A Model for Predicting the Depth of the Mixing Layer Over an Urban Heat Island with Applications to New York City

Abstract

Over a city within a mixing layer, pollutants tend to be homogeneously distributed in the vertical. A means of predicting the depth of the mixing layer is therefore important for air pollution predictions. In this study a simple advective thermodynamic model was used to predict the depth of this layer over the New York urban area for five early morning periods which were characterized by synoptic-scale inversions. In the model, the wind was assumed constant in time and space and the lapse rate within the mixing layer assumed to be adiabatic. The model is essentially the same as the one proposed by Summers except for the addition of two “heat-sink” terms. These terms reduce the artificial heat available to the air and allow one to consider the effects of cooling downwind of an urban area. In this study their magnitude was about 30% of the magnitude of the artificial heat release in the New York City region.

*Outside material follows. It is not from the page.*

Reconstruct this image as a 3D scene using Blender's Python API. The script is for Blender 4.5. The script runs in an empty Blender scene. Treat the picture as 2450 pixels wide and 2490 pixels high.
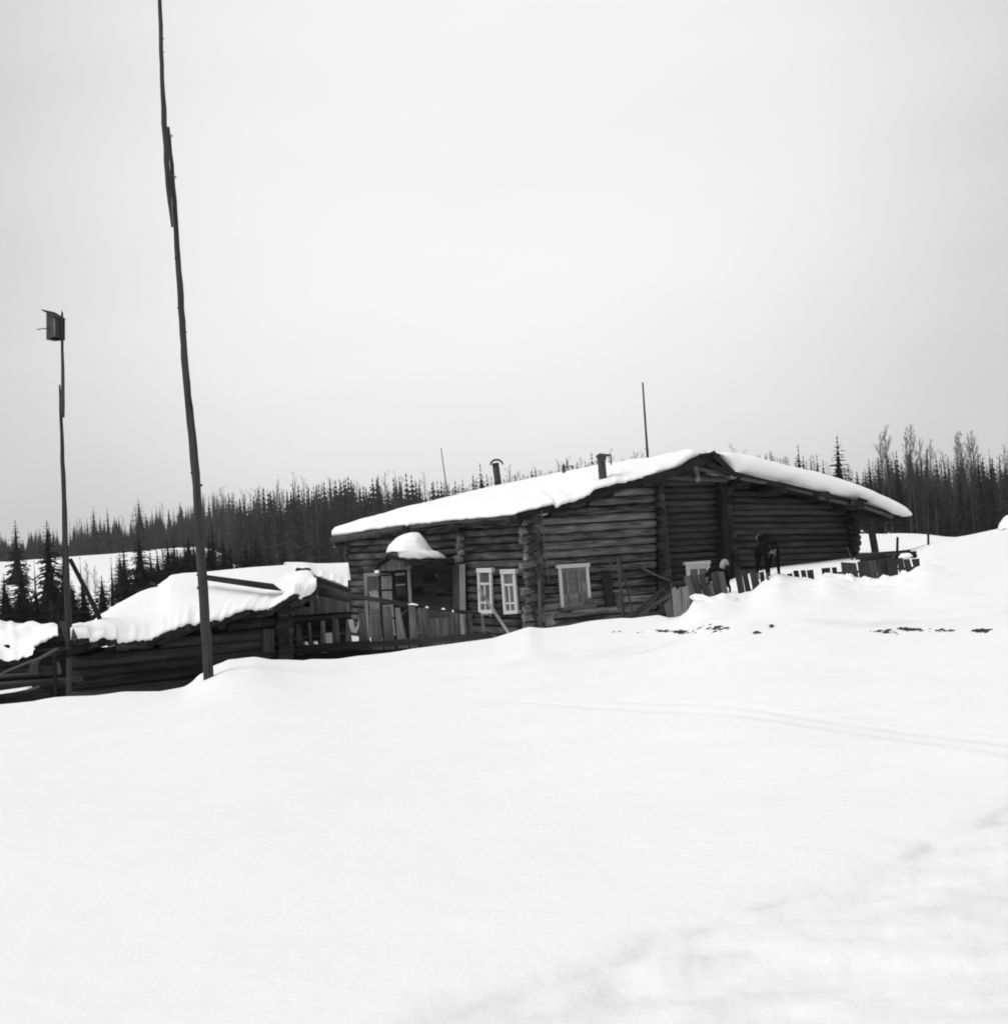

Correlation coefficients between observed and predicted mixing depths for the five non-summer mornings were about 0.86. Experience showed that the correlation was not sensitive to small variations in wind velocity or to the inclusion of the heat-sink terms. The results of the model indicate that the intensity of inversions upwind of a city greatly influences the depth of the mixing layer. More knowledge is needed of the relation between air stability and synoptic-scale heat exchange processes before reliable forecasts can be made of urban heat island effects.